Change Font Size:   A A A

May 09, 2011

Rabbi Inspires Students with Yom Hashoah Message

Rabbi Neil Blumofe of Congregation Agudas Achim, Austin, challenged St. Andrew’s Episcopal School students to “make a difference” in the world. Blumofe spoke at the school’s second annual Yom Hashoah or Holocaust Remembrance Day observance in Austin in early May.  His prayer focused the Middle School students on contemplating God’s blessings in their lives and urged them to respond with courage and kindness.


The student-led chapel commemorated the six million Jews killed by Nazis and their collaborators during World War II. Both seventh and eighth graders offered prayers and poetry during the memorial service. The more than 150 students, faculty and parents, gathered around votive candles outlining the Star of David on the floor. The names of Holocaust victims were read aloud by Mandy Justiz and Christopher Snitkjaer as archival photographs from the Holocaust appeared on a screen.
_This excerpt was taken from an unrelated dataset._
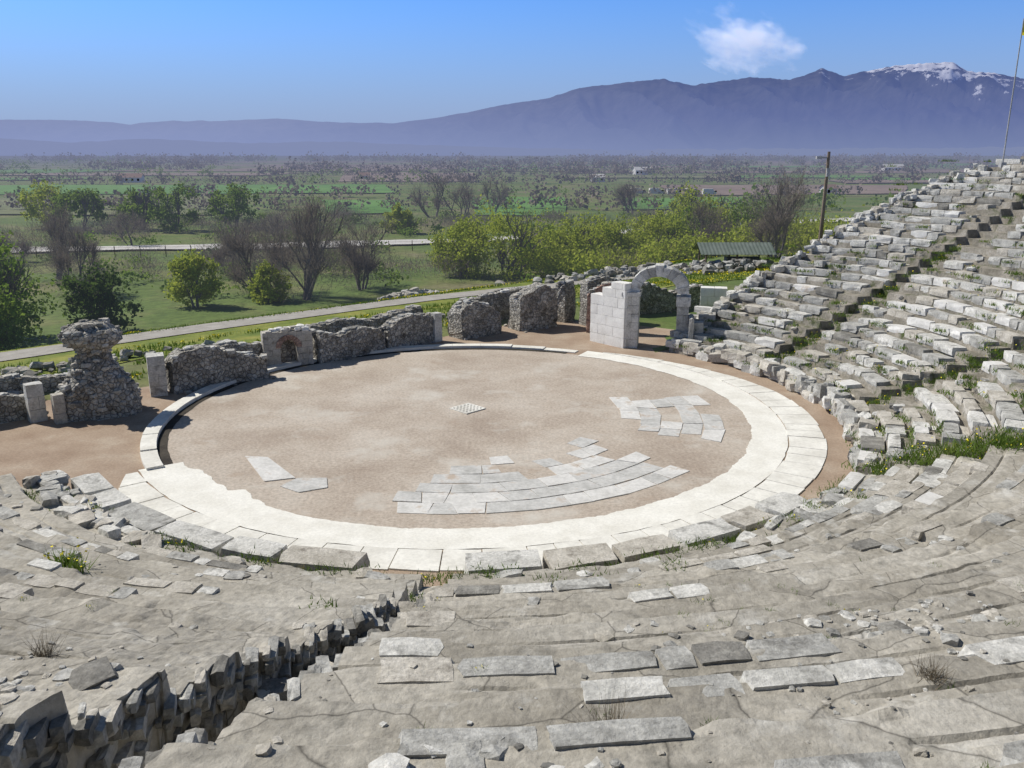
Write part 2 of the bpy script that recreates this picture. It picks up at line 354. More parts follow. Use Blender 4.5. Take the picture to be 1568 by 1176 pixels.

Students offered an opening prayer, delivered the Barechu or Call to Worship in Hebrew and read the Shema as well as presented musical offerings. Blumofe concluded with the Mourner’s Kaddish. Eighth graders’ study of Nobel laureate Elie Wiesel’s Holocaust memoir Night made the chapel an ideal response to classroom learning.


“St. Andrew’s perhaps may be one of the only Christian schools observing Yom Hashoah with a student-led chapel service,” said Dorothy De La Garza, a teacher at the Austin school. “Rabbi Blumofe’s message has inspired us to look for additional ways to counter intolerance and injustice in our world.”


Holocaust is a word of Greek origin meaning "sacrifice by fire." By 1945 at the end of the war, nearly two out of every three European Jews had perished.  Yom Hashoah, observed worldwide, is intended to call attention to the inhumanity and evil that can result from hatred and intolerance. It also celebrates the amazing strength and endurance of the human spirit.